5 Responses to “Stop Getting Mad at Your Kids for Wanting Stuff”

  1. creditcardfree Says:

    I love that you are following minimalism, too!! I've could have written much of what you wrote in this post. Having kids young, knowing to get rid the stuff as soon as we were done. We gave allowance to our kids also so they could learn on their own about spending and saving. We also said no many times, but yes, they learned that you don't always buy 'wants' every time you are in a store. My college daughter is disgusted by her peers who want to always go out and buy stuff or at least collect lots of things...usually from thrift stores.

    Let's see some websites I know of and read occasionally: No Side Bar, Be More With Less, The Minimalists, and The Minimalist Mom.

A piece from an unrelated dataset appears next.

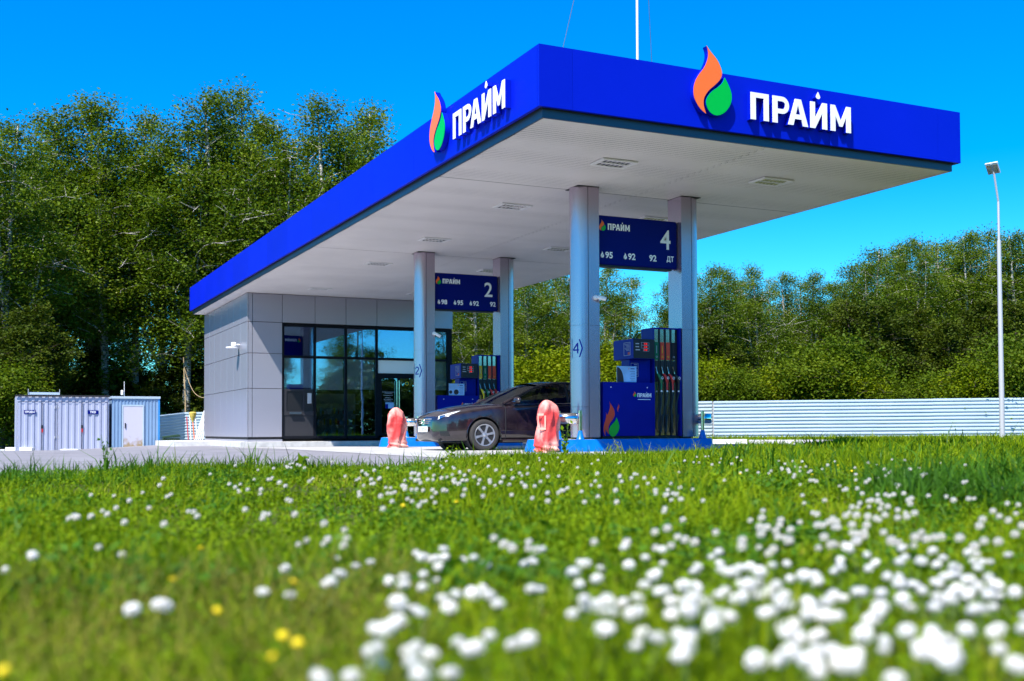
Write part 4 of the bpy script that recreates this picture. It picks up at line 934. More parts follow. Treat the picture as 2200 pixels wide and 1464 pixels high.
TS = np.array([0, .12, .20, .30, .42, .56, .68, .75, .87, 1.0])
def sect(x):
    hw, zb, sh, zt = [float(cr(ST[:, 0], ST[:, c], x)) for c in (1, 2, 3, 4)]
    ys_ = np.array([0, hw*.70, hw*.93, hw*.985, hw*1.0, hw*.995, hw*.965, hw*.90, hw*.55, 0])
    m = zb+(sh-zb)*.5
    zs_ = np.array([zb, zb, zb+.03, zb+.12, zb+(sh-zb)*.4, zb+(sh-zb)*.7, sh-.015, sh+.012, sh+(zt-sh)*.72, zt])
    return ys_, zs_
def surf(x, t, off=0):
    ys_, zs_ = sect(x); y = float(cr(TS, ys_, t)); z = float(cr(TS, zs_, t))
    if off:
        y2, z2 = float(cr(TS, ys_, min(t+.01, 1))), float(cr(TS, zs_, min(t+.01, 1))); n_ = Vector((0, z2-z, -(y2-y)))
        dx = .02; xa = min(x+dx, 4.68); ya, za = sect(xa); yy, zz = float(cr(TS, ya, t)), float(cr(TS, za, t)); tx = Vector((xa-x, yy-y, zz-z)); tt = Vector((0, y2-y, z2-z))
        nn_ = tt.cross(tx)
        if nn_.length > 1e-9:
            nn_.normalize()
            if nn_.y < 0 and abs(nn_.y) > .2 or (nn_.z < -.3 and t > .6): nn_ = -nn_
            return (x+nn_.x*off, y+nn_.y*off, z+nn_.z*off)
    return (x, y, z)
def W_(p, s=1): return (CX+p[0], CY+.88-s*p[1], p[2])      # s=+1 near side
car = thing('car', 'dark brown-black saloon car stopped at the pumps, nose to the left', 'car', (CX+2.3, CY+.88, 0))
nx, ntt = 90, 30
xsb = [4.68*(k/nx)**1.25 for k in range(nx+1)]
mb = MB(); V = []
for x in xsb:
    row = [W_(surf(x, j/ntt), 1) for j in range(ntt+1)]+[W_(surf(x, j/ntt), -1) for j in range(ntt-1, 0, -1)]
    V += row
k = 2*ntt; mb.add(V, [(i_*k+j, i_*k+(j+1) % k, (i_+1)*k+(j+1) % k, (i_+1)*k+j) for i_ in range(nx) for j in range(k)]+[tuple(range(k)), tuple(nx*k+j for j in range(k))])
body = obj('body', mb, 'paint', car, smooth=True)
cuts = []
for xw in (.96, 3.66):
    for s in (1, -1):
        cb = MB().lathe([(.372, -.30), (.372, .35)], (CX+xw, CY+.88-s*.95, .318), 40, 'y'); co = obj('cut', cb, 'gap'); md = body.modifiers.new('arch', 'BOOLEAN'); md.object = co; md.operation = 'DIFFERENCE'; md.solver = 'EXACT'; cuts.append(co)
bpy.context.view_layer.update(); me = bpy.data.meshes.new_from_object(body.evaluated_get(bpy.context.evaluated_depsgraph_get())); body.modifiers.clear(); body.data = me
co_b = BASE[body.name]
for c in cuts: bpy.data.objects.remove(c)
me.materials.clear(); me.materials.append(M['paint'])
for p_ in me.polygons: p_.use_smooth = True
me.set_sharp_from_angle(angle=R(35))
def wheel(xw, s):
    yc = CY+.88-s*.80; c = (CX+xw, yc, .318)
    wr = obj('wheel', MB().lathe([(.20, -.09), (.20, .09)], c, 32, 'y'), 'gap', car)
    o_ = -s
    obj('tyre', MB().lathe([(.225, o_*.10), (.245, o_*.112), (.290, o_*.112), (.312, o_*.10), (.318, o_*.06), (.318, -o_*.08), (.30, -o_*.10), (.22, -o_*.10)], c, 48, 'y', cap=False), 'tyre', wr, smooth=True)
    mb = MB().lathe([(.228, o_*.10), (.222, o_*.108), (.205, o_*.104), (.200, o_*.06), (.200, -o_*.08)], c, 48, 'y', cap=False)
    for q in range(6):
        a = q*math.pi/3+.22; ca, sa = math.cos(a), math.sin(a)
        def sp(r_, w_, d_): return (c[0]+ca*r_-sa*w_, c[1]+o_*d_, c[2]+sa*r_+ca*w_)
        V = [sp(r_, w_, d_) for r_, wd_, dd_ in ((.03, .030, .095), (.11, .020, .100), (.205, .030, .102)) for w_, d_ in ((-wd_, dd_), (wd_, dd_), (wd_*.8, dd_-.03), (-wd_*.8, dd_-.03))]
        mb.add(V, [(b_+j, b_+(j+1) % 4, b_+4+(j+1) % 4, b_+4+j) for b_ in (0, 4) for j in range(4)])
    obj('rim', mb, 'alloy', wr, smooth=False); obj('hub_cap', MB().lathe([(.036, o_*.08), (.034, o_*.108), (.02, o_*.115), (.001, o_*.116)], c, 20, 'y'), 'alloy', wr, smooth=True)
    obj('brake_disc', MB().lathe([(.135, o_*.03), (.135, o_*.04)], c, 30, 'y'), 'band', wr)
for xw in (.96, 3.66):
    for s in (1, -1): wheel(xw, s)
# glasshouse
CL = np.array([(1.22, .985), (1.76, 1.235), (2.26, 1.415), (2.75, 1.46), (3.15, 1.45), (3.65, 1.355), (4.15, 1.10)])
RL = np.array([(1.42, .79, .955), (1.90, .70, 1.17), (2.36, .625, 1.345), (2.80, .60, 1.41), (3.25, .60, 1.405), (3.68, .64, 1.30), (4.16, .72, 1.06)])
def gh(u, v):
    """u 0..6 along, v 0..1 centre to rail"""
    us = np.arange(7.); cx_, cz_ = float(cr(us, CL[:, 0], u)), float(cr(us, CL[:, 1], u)); rx, ry, rz = [float(cr(us, RL[:, c_], u)) for c_ in range(3)]
    f_ = v; return (cx_+(rx-cx_)*f_**2, ry*f_, cz_+(rz-cz_)*f_**2.2)
def gpatch(u0, u1, v1=1.0, n=14, off=0):
    mb = MB(); mb.grid(lambda a, b: W_(gh(u0+(u1-u0)*b, abs(a*2-1)*v1), 1 if a > .5 else -1), 2*n, n); return mb
obj('windscreen', gpatch(.02, 2.0, .955), 'carglass', car, smooth=True); obj('roof', gpatch(2.0, 4.1, 1.0), 'paint', car, smooth=True); obj('rear_window', gpatch(4.1, 6, .95), 'carglass', car, smooth=True)
def belt(x): y, z = surf(x, .75)[1:]; return (x, y*.995, z)
for s in (1, -1):
    rail = [W_(gh(6*k/30, 1.0), s) for k in range(31)]
    obj('roof_rail', MB().tube(rail, [.026 if 6 < k < 26 else .032 for k in range(31)], 8), 'paint', car, smooth=True)
    def side(u0, u1, name, m):
        mb = MB()
        def fn(a, b):
            u = u0+(u1-u0)*a; r_ = Vector(gh(u, 1.0)); xb_ = 1.44+(r_.x-1.42)*.985; bl = Vector(belt(min(max(xb_, 1.44), 4.12))); p_ = bl.lerp(r_, b); p_.y += .02*math.sin(math.pi*b); return W_(p_, s)
        mb.grid(fn, 16, 8); obj(name, mb, m, car, smooth=True)
    side(.55, 3.28, 'side_window', 'carglass'); side(3.40, 5.1, 'side_window', 'carglass'); side(0.0, .50, 'pillar', 'paint'); side(5.15, 6.0, 'pillar', 'paint'); side(3.28, 3.40, 'pillar', 'black')
    obj('belt_trim', MB().tube([W_((x, belt(x)[1]+.012, belt(x)[2]+.012), s) for x in np.linspace(1.62, 3.95, 18)], .012, 6), 'chrome', car, smooth=True)
    for xd, z0, z1 in ((1.44, .24, .94), (2.56, .24, .94)):
        pts = []
        for k in range(12):
            t_ = .22+.52*k/11; p_ = surf(xd+.02*math.sin(k), t_, .002); pts.append(W_(surf(xd, t_, .001), s))
        obj('door_gap', MB().tube(pts, .007, 5), 'gap', car)
    for xd in (2.40, 3.40): pp_ = surf(xd, .66); obj('door_handle', MB().tube([W_((xd-.11, pp_[1]+.02, pp_[2]), s), W_((xd, pp_[1]+.035, pp_[2]+.003), s), W_((xd+.09, pp_[1]+.02, pp_[2]), s)], .014, 8), 'paint', car, smooth=True)
    p_ = belt(1.70)
    mb = MB(); mb.grid(lambda a, b: W_((p_[0]-.02+.105*math.cos(a*2*math.pi)*math.sin(b*math.pi)*(.8 if math.cos(a*2*math.pi) < 0 else .45), p_[1]+.16+.125*math.cos(b*math.pi), p_[2]+.10+.072*math.sin(a*2*math.pi)*math.sin(b*math.pi)), s), 20, 12)
    mr_ = obj('mirror', mb, 'paint', car, smooth=True)
    obj('mirror_stripe', MB().tube([W_((p_[0]-.09, p_[1]+.06, p_[2]+.075), s), W_((p_[0]-.095, p_[1]+.18, p_[2]+.072), s), W_((p_[0]-.03, p_[1]+.27, p_[2]+.075), s)], .011, 8), 'chrome', mr_, smooth=True)
    obj('mirror_arm', MB().tube([W_((p_[0]-.02, p_[1]-.02, p_[2]+.02), s), W_((p_[0]-.02, p_[1]+.08, p_[2]+.06), s)], .02, 8), 'paint', mr_)
    # lights on the body surface
    def bpatch(name, pts, m, off, par=car):
        """pts: (x, t) quad corners; sampled over the body"""
        mb = MB(); (a_, b_, c_, d_) = [np.array(q_) for q_ in pts]
        def fn(i_, j_): q_ = (a_*(1-i_)+b_*i_)*(1-j_)+(d_*(1-i_)+c_*i_)*j_; return W_(surf(q_[0], q_[1], off), s)
        mb.grid(fn, 14, 6); return obj(name, mb, m, par, smooth=True)
    hl = bpatch('headlight', [(.055, .66), (.36, .71), (.50, .765), (.085, .775)], 'lamp', .006)
    bpatch('headlight_unit', [(.08, .66), (.17, .68), (.19, .745), (.10, .755)], 'chrome', .012, hl)
    bpatch('fog_lamp_recess', [(.09, .30), (.26, .30), (.22, .42), (.07, .44)], 'black', .004)
    bpatch('tail_lamp', [(4.45, .60), (4.66, .60), (4.66, .74), (4.35, .74)], 'red', .006)
    for k in range(1):
        obj('sill', MB().tube([W_((x, .875, .20), s) for x in (1.36, 2.3, 3.26)], .035, 8), 'paint', car)
    ap = []; ah = []
    for k in range(25):
        a = math.pi*(-.06+1.12*k/24); ap.append(W_((.96+.378*math.cos(a), .864, .318+.378*math.sin(a)), s))
    obj('arch_lip', MB().tube(ap, .010, 6), 'paint', car, smooth=True)
    obj('wheel_well', MB().lathe([(.37, 0), (.37, .25*s), (.02, .25*s)], (CX+.96, CY+.88-s*.86, .318), 32, 'y', cap=False), 'gap', car)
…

If I think of more, I will let you know.

  2. MonkeyMama Says:

    Thanks ccfree - I knew you'd have some ideas!

  3. Tabs Says:

    I've always felt that minimalism went hand-in-hand with frugality as well. Both appear to follow the principle of having enough in your life, but no more or less than that.

  4. creditcardfree Says:

    @Tabs, I'm sure you are right about the connection between the two.

  5. Thrifty Ray Says:

    I really enjoyed this whole post and article. It certainly makes me think I am guilty of having WAY too much stuff and am planning on downsizing the amount, drastically. I appreciate the perspectives! And the additional resources!